Metamorphoses

There are foxes in London. They trot through the streets at 5AM,  bottlebrush tails straight out behind them, ears tall. They look like they are out hunting for mice and squirrels, but squirrels are hard to find in London.There is a feeling of almost touching it that I cannot comprehend. It is one street over and I am the only one that sees it. I hear the other person I am walking with talking, but I can only hear him as if I am underwater, stunned, and quiet.

The fox doesn't pause, doesn't look at me. Her red coat is barely bright in the gray morning. Even though I can physically feel my footsteps and that of my walking partner's, she doesn't even care. The vixen's nose is in the air and she's moving so quickly that by the time we're crossing the same street she did, my partner is still talking nonsense and I am stunned she was there and back again without looking back.
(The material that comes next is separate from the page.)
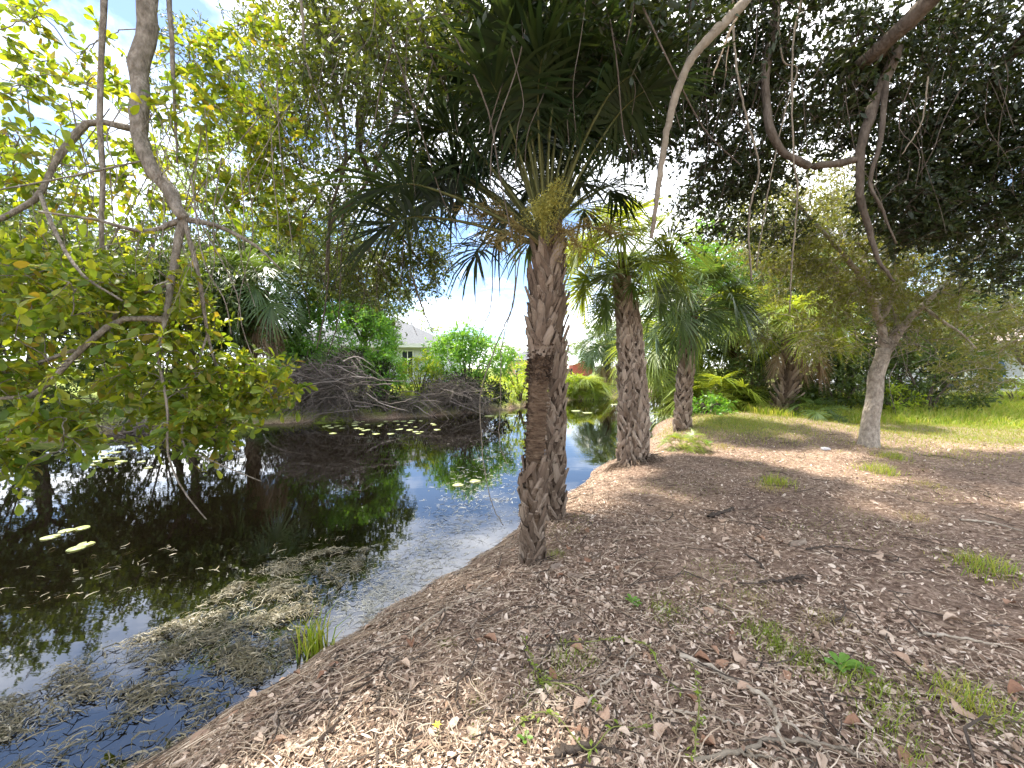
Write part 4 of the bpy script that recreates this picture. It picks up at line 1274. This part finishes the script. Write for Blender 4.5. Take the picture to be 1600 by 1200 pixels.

It is hard for me not to look back, even though the trail wasn't my own. I look where she crossed and where she went, vanishing into a side street some way off to the left. My path is too crooked, too less-directed. Her path was so clear she never had to look back.

She hunted; I sought after.

Back in America, I can't stop wondering when the streets of London will suddenly just happen in the corner of my eye. I walk home from work and I turn my head to look down alleys in case the London ones accidentally got lost in space and decided to overlay our new, less-trodden streets. It's strange. It's surreal. I wish it would happen.

Wishing doesn't make things happen, my adult self keeps telling me. It's a silly thing. There is nothing that isn't done when you put your mind to it and bend your will and simply create.

So let's build an imaginary London in Pittsburgh, Pennsylvania. Let's turn the vagrants on the streets into half-tamed, unruly creatures of Victorian London. Creatures destined to die. Because they are more human than anything else, they can surrender to the inevitable and quiet their eyes and stay sitting no matter how numb their bottoms get, no matter how sore their backs become. They could also become colorful, limping along in the streets with bright clothes and determined faces. Going nowhere, but going all the same. So brilliantly happy at their own movement that their eyes look watery from simply looking too much. From watching the pavement slip by. Their fingers twiddle at their sides as if in dance.

The runners of the streets in their hundred dollar running shoes and zip-tight bright contrasting clothes are different now. They are riders and walkers, women with delicate parasols or heavy riding cloaks, hats dipping over their foreheads and veils and gloves keeping the street dirt from their skin. You can tell their class by their horses. The middle class girls are hearty, laughing in the streets, but only within the distance of another's hearing. They move briskly despite their dragging skirts; they don't see the creatures. They are bright with ribbons. The nobles ride on side-saddles high above the walkers talking loud to hear one another over the din of street hawkers and trade arguments. When they reach a broad park, they canter in the open space, dust be damned. The dust is everywhere anyways. It coats the teeth of rich and poor alike.

Pittsburgh shares one very unique aspect with Victorian London: rust. Although many factories were considered new, by 1877 most factories had been running for twenty years or so, and although steel was in production, it was balanced with pig-iron. And the trains were rife with iron and steel as they squealed their way through the city on various rails. Without many of the same treatments we have today, the dust would fill the city and the rust would stain its progress.

We could the build the city out of pigeons and rats. We could build it from the fountains, from the trolleys, from the laconic students in the park. All it takes is words. And we can hunt for that.